■ **Data provided**
________________
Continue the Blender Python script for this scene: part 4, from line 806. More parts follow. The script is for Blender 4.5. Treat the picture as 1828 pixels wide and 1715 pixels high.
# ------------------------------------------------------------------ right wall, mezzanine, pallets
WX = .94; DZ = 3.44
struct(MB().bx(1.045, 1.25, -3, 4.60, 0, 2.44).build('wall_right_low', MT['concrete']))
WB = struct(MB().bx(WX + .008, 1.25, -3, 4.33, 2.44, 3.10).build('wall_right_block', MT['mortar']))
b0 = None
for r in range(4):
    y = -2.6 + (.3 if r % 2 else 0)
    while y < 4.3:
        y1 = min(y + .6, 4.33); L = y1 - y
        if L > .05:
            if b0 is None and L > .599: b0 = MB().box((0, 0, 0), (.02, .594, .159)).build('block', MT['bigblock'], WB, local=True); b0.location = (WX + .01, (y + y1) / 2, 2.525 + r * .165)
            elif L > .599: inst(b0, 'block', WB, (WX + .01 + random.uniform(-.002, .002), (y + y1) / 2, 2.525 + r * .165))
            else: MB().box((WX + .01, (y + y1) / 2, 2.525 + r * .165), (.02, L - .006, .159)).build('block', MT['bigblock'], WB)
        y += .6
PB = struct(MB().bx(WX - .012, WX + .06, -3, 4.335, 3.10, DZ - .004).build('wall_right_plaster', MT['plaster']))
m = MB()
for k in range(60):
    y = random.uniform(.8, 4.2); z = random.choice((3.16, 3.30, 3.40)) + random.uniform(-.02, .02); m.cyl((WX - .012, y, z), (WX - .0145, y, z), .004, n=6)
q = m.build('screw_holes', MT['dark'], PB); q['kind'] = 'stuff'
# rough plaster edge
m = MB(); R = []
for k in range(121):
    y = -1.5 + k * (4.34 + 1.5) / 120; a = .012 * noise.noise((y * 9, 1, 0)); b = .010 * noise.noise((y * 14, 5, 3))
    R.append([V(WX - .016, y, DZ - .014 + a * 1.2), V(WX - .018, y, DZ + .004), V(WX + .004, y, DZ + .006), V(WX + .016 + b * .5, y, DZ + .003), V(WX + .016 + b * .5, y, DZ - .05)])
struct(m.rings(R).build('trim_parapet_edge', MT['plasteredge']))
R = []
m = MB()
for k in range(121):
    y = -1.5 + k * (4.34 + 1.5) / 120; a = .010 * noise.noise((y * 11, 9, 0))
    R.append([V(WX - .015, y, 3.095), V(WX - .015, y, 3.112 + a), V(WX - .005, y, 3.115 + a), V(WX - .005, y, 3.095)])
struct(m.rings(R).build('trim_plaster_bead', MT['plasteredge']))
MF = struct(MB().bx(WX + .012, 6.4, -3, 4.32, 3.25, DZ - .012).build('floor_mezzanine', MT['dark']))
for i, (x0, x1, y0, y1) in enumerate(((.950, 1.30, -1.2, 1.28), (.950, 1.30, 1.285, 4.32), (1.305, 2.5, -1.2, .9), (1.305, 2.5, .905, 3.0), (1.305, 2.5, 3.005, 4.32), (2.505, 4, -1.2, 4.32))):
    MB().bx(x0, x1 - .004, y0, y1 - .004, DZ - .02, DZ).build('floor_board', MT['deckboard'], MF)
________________
■ **What this task involves**
Output the full listing exactly as it stands.

■ **Worked answer**
Continue the Blender Python script for this scene: part 4, from line 806. More parts follow. The script is for Blender 4.5. Treat the picture as 1828 pixels wide and 1715 pixels high.
# ------------------------------------------------------------------ right wall, mezzanine, pallets
WX = .94; DZ = 3.44
struct(MB().bx(1.045, 1.25, -3, 4.60, 0, 2.44).build('wall_right_low', MT['concrete']))
WB = struct(MB().bx(WX + .008, 1.25, -3, 4.33, 2.44, 3.10).build('wall_right_block', MT['mortar']))
b0 = None
for r in range(4):
    y = -2.6 + (.3 if r % 2 else 0)
    while y < 4.3:
        y1 = min(y + .6, 4.33); L = y1 - y
        if L > .05:
            if b0 is None and L > .599: b0 = MB().box((0, 0, 0), (.02, .594, .159)).build('block', MT['bigblock'], WB, local=True); b0.location = (WX + .01, (y + y1) / 2, 2.525 + r * .165)
            elif L > .599: inst(b0, 'block', WB, (WX + .01 + random.uniform(-.002, .002), (y + y1) / 2, 2.525 + r * .165))
            else: MB().box((WX + .01, (y + y1) / 2, 2.525 + r * .165), (.02, L - .006, .159)).build('block', MT['bigblock'], WB)
        y += .6
PB = struct(MB().bx(WX - .012, WX + .06, -3, 4.335, 3.10, DZ - .004).build('wall_right_plaster', MT['plaster']))
m = MB()
for k in range(60):
    y = random.uniform(.8, 4.2); z = random.choice((3.16, 3.30, 3.40)) + random.uniform(-.02, .02); m.cyl((WX - .012, y, z), (WX - .0145, y, z), .004, n=6)
q = m.build('screw_holes', MT['dark'], PB); q['kind'] = 'stuff'
# rough plaster edge
m = MB(); R = []
for k in range(121):
    y = -1.5 + k * (4.34 + 1.5) / 120; a = .012 * noise.noise((y * 9, 1, 0)); b = .010 * noise.noise((y * 14, 5, 3))
    R.append([V(WX - .016, y, DZ - .014 + a * 1.2), V(WX - .018, y, DZ + .004), V(WX + .004, y, DZ + .006), V(WX + .016 + b * .5, y, DZ + .003), V(WX + .016 + b * .5, y, DZ - .05)])
struct(m.rings(R).build('trim_parapet_edge', MT['plasteredge']))
R = []
m = MB()
for k in range(121):
    y = -1.5 + k * (4.34 + 1.5) / 120; a = .010 * noise.noise((y * 11, 9, 0))
    R.append([V(WX - .015, y, 3.095), V(WX - .015, y, 3.112 + a), V(WX - .005, y, 3.115 + a), V(WX - .005, y, 3.095)])
struct(m.rings(R).build('trim_plaster_bead', MT['plasteredge']))
MF = struct(MB().bx(WX + .012, 6.4, -3, 4.32, 3.25, DZ - .012).build('floor_mezzanine', MT['dark']))
for i, (x0, x1, y0, y1) in enumerate(((.950, 1.30, -1.2, 1.28), (.950, 1.30, 1.285, 4.32), (1.305, 2.5, -1.2, .9), (1.305, 2.5, .905, 3.0), (1.305, 2.5, 3.005, 4.32), (2.505, 4, -1.2, 4.32))):
    MB().bx(x0, x1 - .004, y0, y1 - .004, DZ - .02, DZ).build('floor_board', MT['deckboard'], MF)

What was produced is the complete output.